To reverse the situation, Dell will need to take some bold steps.
Bringing in fresh management talent is a positive step in the right direction.
Potential scenarios for the company
A) Retrench, Refocus, Refine
Dell spends 2007 focused internally. It re-establishes its historical leadership in supply chain optimization, it focuses on improving the customer experience, and it refines its marketing efforts. Through operational improvements, re-invigorated management and employee morale, and greater attention paid to details, the company improves margins and stems the marketshare losses - maybe even regains a point or two of marketshare. The company restates its financials, takes substantial write-offs and resets expectations dramatically lower. The press and analysts buy the "new" Dell story, and at least for a period of time the company regains its shine.

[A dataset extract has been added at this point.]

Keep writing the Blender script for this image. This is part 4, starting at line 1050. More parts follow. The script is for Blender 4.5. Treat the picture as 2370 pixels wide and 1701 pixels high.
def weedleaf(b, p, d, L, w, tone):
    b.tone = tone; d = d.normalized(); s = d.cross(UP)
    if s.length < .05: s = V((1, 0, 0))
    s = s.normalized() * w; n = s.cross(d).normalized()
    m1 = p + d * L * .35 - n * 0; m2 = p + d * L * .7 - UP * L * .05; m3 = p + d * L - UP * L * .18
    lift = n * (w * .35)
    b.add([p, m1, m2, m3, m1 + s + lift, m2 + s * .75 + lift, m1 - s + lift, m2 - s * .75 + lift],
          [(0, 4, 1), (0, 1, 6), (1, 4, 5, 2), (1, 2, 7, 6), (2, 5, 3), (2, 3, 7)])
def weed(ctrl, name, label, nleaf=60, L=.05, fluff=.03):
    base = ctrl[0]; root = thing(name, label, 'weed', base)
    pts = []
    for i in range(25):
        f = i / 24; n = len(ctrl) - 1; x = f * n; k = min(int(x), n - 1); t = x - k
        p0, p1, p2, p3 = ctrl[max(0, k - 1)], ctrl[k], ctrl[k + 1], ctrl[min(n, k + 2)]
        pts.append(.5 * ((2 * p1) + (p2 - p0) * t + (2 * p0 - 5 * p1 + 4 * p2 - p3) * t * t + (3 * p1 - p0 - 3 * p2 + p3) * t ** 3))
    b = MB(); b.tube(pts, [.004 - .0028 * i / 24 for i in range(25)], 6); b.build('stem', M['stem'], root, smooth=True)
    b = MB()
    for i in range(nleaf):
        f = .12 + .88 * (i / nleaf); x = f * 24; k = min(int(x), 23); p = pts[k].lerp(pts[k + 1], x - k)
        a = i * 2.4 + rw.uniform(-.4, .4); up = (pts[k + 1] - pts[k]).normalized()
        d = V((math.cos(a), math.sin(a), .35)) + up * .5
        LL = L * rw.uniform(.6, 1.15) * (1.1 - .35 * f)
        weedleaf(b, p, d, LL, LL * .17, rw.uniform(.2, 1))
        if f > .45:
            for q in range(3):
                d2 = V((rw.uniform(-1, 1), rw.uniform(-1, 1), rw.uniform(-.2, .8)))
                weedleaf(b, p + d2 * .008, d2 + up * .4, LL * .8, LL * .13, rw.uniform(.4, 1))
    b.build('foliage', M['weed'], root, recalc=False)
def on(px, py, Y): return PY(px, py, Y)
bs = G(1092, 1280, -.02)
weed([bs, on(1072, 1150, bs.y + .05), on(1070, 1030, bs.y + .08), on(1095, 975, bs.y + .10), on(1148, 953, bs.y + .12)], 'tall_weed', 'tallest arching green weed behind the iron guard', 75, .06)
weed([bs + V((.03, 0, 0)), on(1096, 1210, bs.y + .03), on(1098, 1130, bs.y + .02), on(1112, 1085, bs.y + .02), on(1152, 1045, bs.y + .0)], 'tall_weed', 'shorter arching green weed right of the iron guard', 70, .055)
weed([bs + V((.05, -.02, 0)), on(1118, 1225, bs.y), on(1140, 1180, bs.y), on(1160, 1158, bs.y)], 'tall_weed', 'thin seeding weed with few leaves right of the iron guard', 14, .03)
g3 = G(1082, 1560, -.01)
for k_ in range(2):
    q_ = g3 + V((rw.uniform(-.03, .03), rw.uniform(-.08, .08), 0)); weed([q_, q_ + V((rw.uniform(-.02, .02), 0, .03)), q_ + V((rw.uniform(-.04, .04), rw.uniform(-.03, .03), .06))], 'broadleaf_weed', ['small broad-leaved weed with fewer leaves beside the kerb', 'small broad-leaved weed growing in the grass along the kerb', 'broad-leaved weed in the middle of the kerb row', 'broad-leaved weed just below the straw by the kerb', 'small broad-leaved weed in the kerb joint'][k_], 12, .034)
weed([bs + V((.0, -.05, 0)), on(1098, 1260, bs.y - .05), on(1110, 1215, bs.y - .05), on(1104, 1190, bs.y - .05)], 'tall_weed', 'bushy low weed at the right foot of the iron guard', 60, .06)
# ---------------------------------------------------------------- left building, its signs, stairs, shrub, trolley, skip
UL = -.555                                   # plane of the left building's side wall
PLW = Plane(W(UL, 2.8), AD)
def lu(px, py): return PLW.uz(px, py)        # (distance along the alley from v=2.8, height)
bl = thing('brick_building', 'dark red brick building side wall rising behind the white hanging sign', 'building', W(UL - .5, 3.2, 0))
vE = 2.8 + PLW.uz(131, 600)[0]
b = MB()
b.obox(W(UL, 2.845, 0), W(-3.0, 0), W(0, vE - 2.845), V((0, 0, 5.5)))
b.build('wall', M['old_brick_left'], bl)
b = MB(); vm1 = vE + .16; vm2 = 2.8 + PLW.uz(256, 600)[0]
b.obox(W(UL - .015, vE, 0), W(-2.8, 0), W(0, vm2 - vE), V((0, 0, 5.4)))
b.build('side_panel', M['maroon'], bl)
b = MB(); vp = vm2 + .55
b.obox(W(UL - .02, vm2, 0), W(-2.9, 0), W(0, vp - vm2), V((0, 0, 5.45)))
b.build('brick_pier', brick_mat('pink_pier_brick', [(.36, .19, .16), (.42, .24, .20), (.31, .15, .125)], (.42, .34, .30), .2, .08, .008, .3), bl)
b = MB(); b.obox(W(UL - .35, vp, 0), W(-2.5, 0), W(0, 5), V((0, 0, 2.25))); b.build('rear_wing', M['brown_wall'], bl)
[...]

B) Re-write the book and get Acquisitive
Dell takes a page from EMC (EMC) and Oracle (ORCL), and re-writes its strategy book. Organically growing the top line of a $60B company is tough. The new Michael Dell acquires for growth in a big, big way. The company gets the double-double magic back - but with a mostly inorganic strategy.
Potential acquisition paths include
a) Add a new market - Dell acquires Nintendo (NTDOY.PK) and enters the gaming market
b) Build out enterprise products and services - Dell acquires Sun (SUNW) or EMC and brings more firepower to the war with IBM (IBM) and HP
c) Get serious about software - acquire Symantec (SYMC)
d) Make a series of incremental acquisitions - Garmin (GRMN), Citrix (CTXS), NCR (NCR), Network Appliance (NTAP)
e) Make a potential game-changer that looks to the future - acquire Juniper (JNPR)
f) Enter the mobile handset business - buy Motorola (MOT) and enter the "new PC market of the 21st century" Describing Dell's woes is all too easy. The website and its products are akin to the excitement offered by General Motors. Growth is the real challenge. Dell needs to not only address the obvious problems (lack of financials, customer support, break-down in its supply chain, the drag of being a "Wintel" partner in the beta era of Vista), the company has to learn how to grow acquisitively. Michael Dell has faced seemingly insurmountable challenges in the past, hired new management, and subsequently raised the company's performance.
DELL 1-yr chart
Disclosure: Author has no position in any of the above-mentioned companies.